Ahora bien, lo que más me impresionó de Home fue su voz, ella ante el lente. Y, al querer establecer comparaciones literarias latinoamericanas, me vinieron a la mente los nombres de los escritores Fernando Iwasaki, José Watanabe y, más recientemente, Siu Kam Wen. Todos ellos de ascendencia japonesa y peruanos. Y la pregunta que saltó fue ¿Y en el resto del continente? ¿Y las mujeres?
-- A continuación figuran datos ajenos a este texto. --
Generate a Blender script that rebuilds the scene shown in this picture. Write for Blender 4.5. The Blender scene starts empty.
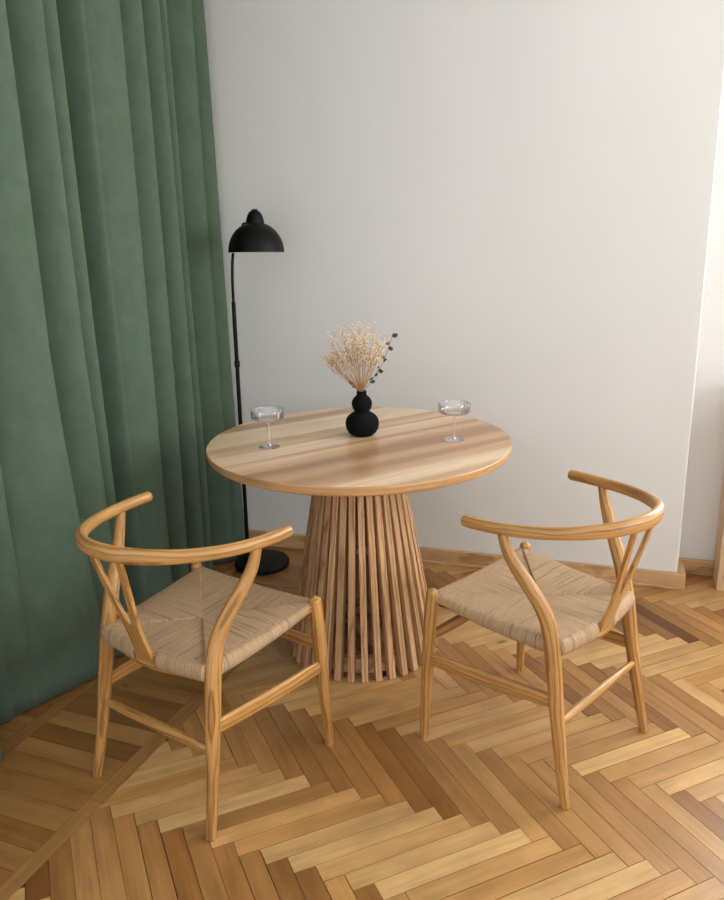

Mi curiosidad me llevó a una de esas búsquedas en Internet que se convierten en miles de pestañas abiertas y a darme cuenta del creciente interés por la literatura escrita por descendientes asiáticos en América Latina.
En particular, al buscar autoras, di con cuatro nombres: la chino-mexicana Selfa Chew; la chino-peruana Julia Wong Kcomt, quien participó en la lectura de poesía “No Ocean Between Us” organizada el Museo de San Antonio, Texas, este pasado 14 de abril; Doris Moromisato y Sui Yun, estas últimas japonesas-peruanas. El único problema, como siempre, es la limitada circulación de los textos de estas autoras. Dicho esto, apunto en mi listita de posibles imposibles Las mudas garzas (2007) de Selfa Chew, Lectura de manos en Lisboa (2012) de Julia Wong Kcomt, Paisaje terrestre (2007) de Doris Moromisato y Sueños de otorongo (2004) de Sui Yun.
Aunque dudo que Kyoto Takenaka se llegue a enterar, ¡muchas gracias haber encendido la chispita de la inquietud!